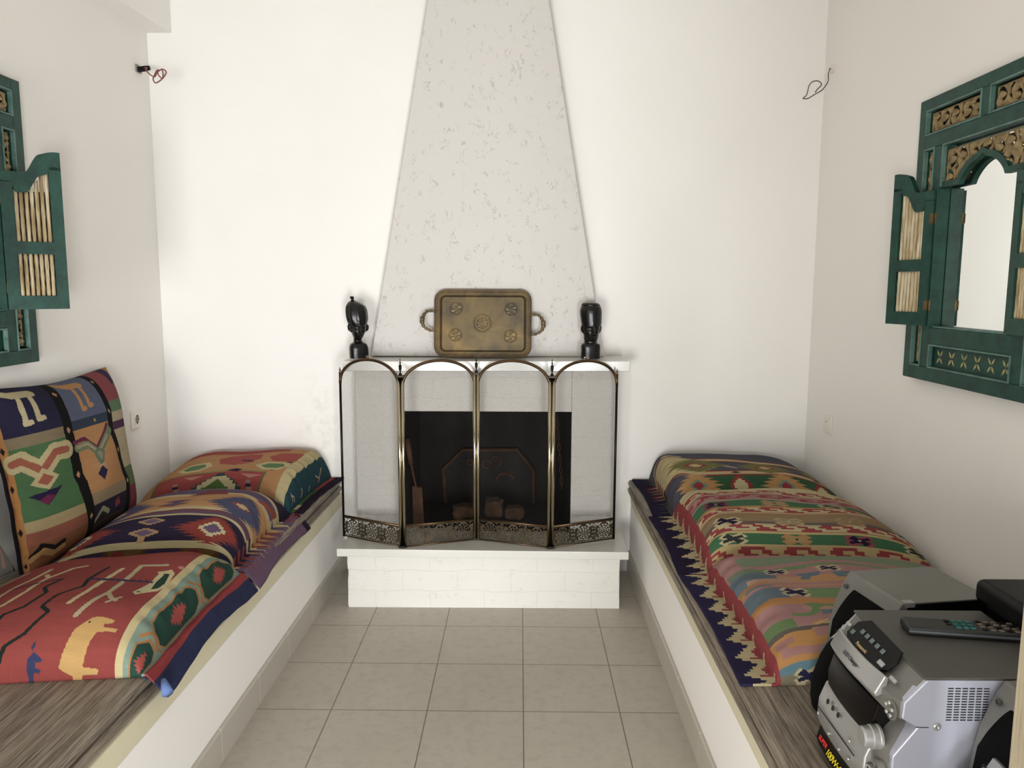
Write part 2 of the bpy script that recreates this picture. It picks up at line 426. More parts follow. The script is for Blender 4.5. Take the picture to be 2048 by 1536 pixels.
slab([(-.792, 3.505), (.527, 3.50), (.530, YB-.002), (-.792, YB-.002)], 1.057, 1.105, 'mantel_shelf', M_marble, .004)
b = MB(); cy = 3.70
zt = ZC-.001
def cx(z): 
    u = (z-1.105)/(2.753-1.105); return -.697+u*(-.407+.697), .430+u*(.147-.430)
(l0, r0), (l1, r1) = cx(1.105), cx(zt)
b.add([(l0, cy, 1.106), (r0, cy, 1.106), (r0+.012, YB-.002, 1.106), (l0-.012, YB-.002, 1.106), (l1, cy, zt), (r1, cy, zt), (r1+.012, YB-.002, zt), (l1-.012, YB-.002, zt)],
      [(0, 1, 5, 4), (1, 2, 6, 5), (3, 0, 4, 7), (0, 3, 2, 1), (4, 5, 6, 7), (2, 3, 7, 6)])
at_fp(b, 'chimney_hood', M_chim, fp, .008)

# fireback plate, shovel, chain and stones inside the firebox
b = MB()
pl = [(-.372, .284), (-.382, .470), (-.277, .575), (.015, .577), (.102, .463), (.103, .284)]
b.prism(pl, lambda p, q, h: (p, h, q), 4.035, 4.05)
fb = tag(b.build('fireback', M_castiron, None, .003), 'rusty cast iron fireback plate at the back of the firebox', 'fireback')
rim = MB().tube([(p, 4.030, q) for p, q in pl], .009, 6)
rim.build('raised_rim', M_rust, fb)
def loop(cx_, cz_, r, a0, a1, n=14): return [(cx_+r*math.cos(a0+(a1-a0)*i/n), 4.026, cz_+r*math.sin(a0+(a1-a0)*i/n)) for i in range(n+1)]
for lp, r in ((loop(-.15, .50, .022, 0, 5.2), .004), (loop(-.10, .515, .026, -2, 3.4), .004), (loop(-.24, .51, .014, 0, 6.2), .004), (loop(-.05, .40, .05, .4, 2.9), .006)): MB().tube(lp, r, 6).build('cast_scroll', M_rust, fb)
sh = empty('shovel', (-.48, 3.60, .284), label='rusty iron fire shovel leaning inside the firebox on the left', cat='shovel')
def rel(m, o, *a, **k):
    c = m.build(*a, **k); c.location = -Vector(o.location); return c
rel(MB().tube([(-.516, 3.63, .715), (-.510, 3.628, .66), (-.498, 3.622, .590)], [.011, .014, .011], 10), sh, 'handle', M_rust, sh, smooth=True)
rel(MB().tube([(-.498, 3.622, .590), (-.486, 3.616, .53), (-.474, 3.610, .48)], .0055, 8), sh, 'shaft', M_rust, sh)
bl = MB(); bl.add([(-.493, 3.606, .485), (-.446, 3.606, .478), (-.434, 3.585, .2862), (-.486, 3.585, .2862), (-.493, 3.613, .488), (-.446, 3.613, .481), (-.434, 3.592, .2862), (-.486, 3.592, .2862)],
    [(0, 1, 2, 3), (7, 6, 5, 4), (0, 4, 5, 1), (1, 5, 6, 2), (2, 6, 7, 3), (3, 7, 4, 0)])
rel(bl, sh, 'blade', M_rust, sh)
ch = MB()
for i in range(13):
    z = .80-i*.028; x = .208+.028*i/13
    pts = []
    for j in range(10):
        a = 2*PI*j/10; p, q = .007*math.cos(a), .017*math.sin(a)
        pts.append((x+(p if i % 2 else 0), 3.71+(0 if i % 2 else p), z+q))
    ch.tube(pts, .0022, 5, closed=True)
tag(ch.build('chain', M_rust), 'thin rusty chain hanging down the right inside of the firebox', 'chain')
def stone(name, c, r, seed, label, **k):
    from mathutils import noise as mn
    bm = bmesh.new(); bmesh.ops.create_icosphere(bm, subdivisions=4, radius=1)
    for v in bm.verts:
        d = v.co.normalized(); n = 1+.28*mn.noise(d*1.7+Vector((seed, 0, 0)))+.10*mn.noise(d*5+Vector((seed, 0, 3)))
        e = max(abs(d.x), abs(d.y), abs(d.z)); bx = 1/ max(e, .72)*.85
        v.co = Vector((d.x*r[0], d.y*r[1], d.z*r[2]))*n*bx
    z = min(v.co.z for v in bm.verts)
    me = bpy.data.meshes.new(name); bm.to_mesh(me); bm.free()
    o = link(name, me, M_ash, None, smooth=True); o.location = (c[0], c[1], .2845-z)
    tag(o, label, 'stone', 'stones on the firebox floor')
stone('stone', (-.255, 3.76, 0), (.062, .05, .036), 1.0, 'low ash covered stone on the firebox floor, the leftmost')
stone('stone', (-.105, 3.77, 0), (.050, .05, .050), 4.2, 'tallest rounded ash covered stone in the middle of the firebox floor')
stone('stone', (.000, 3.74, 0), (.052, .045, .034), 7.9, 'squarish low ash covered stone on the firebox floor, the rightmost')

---

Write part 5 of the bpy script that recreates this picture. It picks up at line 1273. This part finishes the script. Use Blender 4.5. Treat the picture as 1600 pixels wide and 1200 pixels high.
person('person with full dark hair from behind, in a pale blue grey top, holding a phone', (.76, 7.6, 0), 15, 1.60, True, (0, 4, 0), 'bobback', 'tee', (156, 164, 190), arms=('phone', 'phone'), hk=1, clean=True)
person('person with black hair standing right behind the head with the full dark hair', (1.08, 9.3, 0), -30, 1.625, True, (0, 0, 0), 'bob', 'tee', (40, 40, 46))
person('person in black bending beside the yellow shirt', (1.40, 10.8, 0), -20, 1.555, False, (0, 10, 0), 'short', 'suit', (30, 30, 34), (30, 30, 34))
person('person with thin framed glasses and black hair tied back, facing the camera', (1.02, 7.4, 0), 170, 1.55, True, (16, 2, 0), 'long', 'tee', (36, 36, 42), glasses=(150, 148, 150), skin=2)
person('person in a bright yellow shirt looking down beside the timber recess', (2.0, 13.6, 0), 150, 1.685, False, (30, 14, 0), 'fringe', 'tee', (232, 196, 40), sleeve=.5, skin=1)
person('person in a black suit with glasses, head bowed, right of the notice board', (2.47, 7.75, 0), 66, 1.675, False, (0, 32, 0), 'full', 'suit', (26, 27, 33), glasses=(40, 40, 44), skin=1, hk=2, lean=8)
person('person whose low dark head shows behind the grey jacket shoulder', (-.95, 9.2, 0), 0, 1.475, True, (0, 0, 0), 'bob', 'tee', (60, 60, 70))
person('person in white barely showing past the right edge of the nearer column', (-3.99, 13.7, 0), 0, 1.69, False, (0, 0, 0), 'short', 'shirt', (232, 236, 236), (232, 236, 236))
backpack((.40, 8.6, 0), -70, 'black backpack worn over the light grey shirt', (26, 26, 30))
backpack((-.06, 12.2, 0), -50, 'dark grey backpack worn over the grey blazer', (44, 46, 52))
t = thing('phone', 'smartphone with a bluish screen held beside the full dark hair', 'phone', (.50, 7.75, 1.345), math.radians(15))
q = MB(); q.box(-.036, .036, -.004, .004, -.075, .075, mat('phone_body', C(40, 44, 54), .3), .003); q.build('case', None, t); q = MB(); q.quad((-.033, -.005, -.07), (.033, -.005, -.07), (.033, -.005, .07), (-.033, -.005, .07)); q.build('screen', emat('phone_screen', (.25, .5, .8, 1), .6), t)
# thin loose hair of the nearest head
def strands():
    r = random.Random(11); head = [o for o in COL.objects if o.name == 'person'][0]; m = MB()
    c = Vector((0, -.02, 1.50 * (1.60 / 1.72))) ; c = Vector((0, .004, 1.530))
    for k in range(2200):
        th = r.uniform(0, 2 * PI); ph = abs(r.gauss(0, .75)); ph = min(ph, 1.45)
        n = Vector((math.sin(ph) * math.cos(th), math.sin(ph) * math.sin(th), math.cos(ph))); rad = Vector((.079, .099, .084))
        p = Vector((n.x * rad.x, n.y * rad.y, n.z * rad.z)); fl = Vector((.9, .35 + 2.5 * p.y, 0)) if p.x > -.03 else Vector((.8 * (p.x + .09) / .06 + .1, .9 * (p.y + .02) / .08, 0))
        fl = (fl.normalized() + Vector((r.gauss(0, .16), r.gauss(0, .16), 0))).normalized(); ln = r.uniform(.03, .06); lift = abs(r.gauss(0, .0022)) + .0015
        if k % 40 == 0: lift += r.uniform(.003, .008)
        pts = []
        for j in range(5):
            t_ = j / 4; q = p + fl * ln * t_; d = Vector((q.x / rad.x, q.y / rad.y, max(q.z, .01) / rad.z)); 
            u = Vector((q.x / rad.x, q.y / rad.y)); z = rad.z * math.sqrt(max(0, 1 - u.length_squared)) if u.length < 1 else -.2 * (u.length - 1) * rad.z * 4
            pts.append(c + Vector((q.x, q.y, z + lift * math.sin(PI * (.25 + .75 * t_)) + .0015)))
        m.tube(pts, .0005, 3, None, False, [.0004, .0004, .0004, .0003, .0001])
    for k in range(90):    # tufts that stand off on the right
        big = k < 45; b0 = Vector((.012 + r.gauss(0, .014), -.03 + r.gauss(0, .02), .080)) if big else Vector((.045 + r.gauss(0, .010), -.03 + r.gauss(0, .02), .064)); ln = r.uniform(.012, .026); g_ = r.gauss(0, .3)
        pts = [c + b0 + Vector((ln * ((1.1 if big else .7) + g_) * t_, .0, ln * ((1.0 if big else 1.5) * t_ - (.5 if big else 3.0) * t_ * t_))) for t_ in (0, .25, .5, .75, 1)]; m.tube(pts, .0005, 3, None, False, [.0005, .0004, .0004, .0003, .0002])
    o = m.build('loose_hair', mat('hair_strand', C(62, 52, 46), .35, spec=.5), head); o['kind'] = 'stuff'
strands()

* **Goal of the exercise**
Transcribe word for word the lines from the one holding "Write part 2" through the one holding "at_fp(b, 'chimney_hood', M_chim, fp, .008)". Include both, and add nothing.

* **Answer for this exercise**
Write part 2 of the bpy script that recreates this picture. It picks up at line 426. More parts follow. The script is for Blender 4.5. Take the picture to be 2048 by 1536 pixels.
slab([(-.792, 3.505), (.527, 3.50), (.530, YB-.002), (-.792, YB-.002)], 1.057, 1.105, 'mantel_shelf', M_marble, .004)
b = MB(); cy = 3.70
zt = ZC-.001
def cx(z): 
    u = (z-1.105)/(2.753-1.105); return -.697+u*(-.407+.697), .430+u*(.147-.430)
(l0, r0), (l1, r1) = cx(1.105), cx(zt)
b.add([(l0, cy, 1.106), (r0, cy, 1.106), (r0+.012, YB-.002, 1.106), (l0-.012, YB-.002, 1.106), (l1, cy, zt), (r1, cy, zt), (r1+.012, YB-.002, zt), (l1-.012, YB-.002, zt)],
      [(0, 1, 5, 4), (1, 2, 6, 5), (3, 0, 4, 7), (0, 3, 2, 1), (4, 5, 6, 7), (2, 3, 7, 6)])
at_fp(b, 'chimney_hood', M_chim, fp, .008)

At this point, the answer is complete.